▶ **THE PROBLEM**: From the listing below, pull out every line where the string "this" appears.

-=-=-

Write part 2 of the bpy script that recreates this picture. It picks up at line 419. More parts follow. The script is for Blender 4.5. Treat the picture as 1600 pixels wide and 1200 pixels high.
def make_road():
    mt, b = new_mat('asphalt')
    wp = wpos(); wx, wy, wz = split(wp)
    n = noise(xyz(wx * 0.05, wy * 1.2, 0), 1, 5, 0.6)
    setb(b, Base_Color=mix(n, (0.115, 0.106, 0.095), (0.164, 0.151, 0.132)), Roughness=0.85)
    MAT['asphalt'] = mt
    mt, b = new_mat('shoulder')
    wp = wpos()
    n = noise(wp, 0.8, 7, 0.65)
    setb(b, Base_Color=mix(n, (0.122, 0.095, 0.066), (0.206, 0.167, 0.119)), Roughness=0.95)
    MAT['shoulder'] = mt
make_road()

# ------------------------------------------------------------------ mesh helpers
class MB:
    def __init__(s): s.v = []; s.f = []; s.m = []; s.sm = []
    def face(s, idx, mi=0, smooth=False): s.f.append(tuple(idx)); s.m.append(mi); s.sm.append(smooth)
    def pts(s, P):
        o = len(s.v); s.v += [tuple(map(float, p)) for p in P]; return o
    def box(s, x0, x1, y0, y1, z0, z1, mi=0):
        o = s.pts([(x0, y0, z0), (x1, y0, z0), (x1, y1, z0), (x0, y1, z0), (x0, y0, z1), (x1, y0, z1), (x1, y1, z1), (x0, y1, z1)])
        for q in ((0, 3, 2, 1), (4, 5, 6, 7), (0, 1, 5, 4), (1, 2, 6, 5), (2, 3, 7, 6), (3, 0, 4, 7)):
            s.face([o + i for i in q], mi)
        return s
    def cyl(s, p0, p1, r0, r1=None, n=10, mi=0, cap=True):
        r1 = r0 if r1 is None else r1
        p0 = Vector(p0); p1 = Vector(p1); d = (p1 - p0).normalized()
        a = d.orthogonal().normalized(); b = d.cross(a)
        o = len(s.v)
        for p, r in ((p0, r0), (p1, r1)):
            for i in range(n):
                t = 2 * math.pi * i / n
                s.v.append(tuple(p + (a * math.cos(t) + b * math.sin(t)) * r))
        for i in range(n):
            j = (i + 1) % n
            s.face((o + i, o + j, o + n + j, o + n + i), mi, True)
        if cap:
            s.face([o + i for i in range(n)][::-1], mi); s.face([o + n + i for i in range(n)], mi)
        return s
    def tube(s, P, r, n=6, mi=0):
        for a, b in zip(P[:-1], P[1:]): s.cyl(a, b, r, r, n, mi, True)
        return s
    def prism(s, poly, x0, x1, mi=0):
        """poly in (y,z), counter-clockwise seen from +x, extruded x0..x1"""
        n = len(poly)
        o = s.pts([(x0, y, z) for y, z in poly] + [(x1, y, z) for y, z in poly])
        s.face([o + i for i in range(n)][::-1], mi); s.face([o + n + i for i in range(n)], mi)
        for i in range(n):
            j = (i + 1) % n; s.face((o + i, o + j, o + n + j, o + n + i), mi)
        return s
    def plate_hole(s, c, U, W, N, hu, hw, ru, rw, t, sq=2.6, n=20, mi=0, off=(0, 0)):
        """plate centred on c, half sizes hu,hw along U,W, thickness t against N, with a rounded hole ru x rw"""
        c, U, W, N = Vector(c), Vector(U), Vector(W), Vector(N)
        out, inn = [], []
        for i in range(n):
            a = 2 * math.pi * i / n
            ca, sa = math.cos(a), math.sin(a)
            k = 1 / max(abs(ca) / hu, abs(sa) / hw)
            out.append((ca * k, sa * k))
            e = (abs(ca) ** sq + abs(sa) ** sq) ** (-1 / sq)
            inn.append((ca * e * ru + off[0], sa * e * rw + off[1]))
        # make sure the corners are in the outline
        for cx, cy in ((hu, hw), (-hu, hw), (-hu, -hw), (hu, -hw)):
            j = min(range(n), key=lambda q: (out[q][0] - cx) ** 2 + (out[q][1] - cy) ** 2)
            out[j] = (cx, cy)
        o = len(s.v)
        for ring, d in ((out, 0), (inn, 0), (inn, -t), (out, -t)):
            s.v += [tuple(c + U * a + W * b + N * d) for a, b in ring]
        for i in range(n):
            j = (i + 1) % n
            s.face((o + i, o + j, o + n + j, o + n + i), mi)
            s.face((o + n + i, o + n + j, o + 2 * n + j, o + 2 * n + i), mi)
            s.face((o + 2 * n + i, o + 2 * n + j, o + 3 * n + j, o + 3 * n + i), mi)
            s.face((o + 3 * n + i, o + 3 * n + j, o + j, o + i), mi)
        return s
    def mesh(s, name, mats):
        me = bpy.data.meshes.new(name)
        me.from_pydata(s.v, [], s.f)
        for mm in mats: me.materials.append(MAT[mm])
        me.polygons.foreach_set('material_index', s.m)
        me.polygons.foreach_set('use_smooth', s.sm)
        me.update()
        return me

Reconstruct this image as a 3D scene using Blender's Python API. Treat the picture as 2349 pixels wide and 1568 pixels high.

-=-=-

▶ **TASK ANSWER**:
Write part 2 of the bpy script that recreates this picture. It picks up at line 419. More parts follow. The script is for Blender 4.5. Treat the picture as 1600 pixels wide and 1200 pixels high.
Reconstruct this image as a 3D scene using Blender's Python API. Treat the picture as 2349 pixels wide and 1568 pixels high.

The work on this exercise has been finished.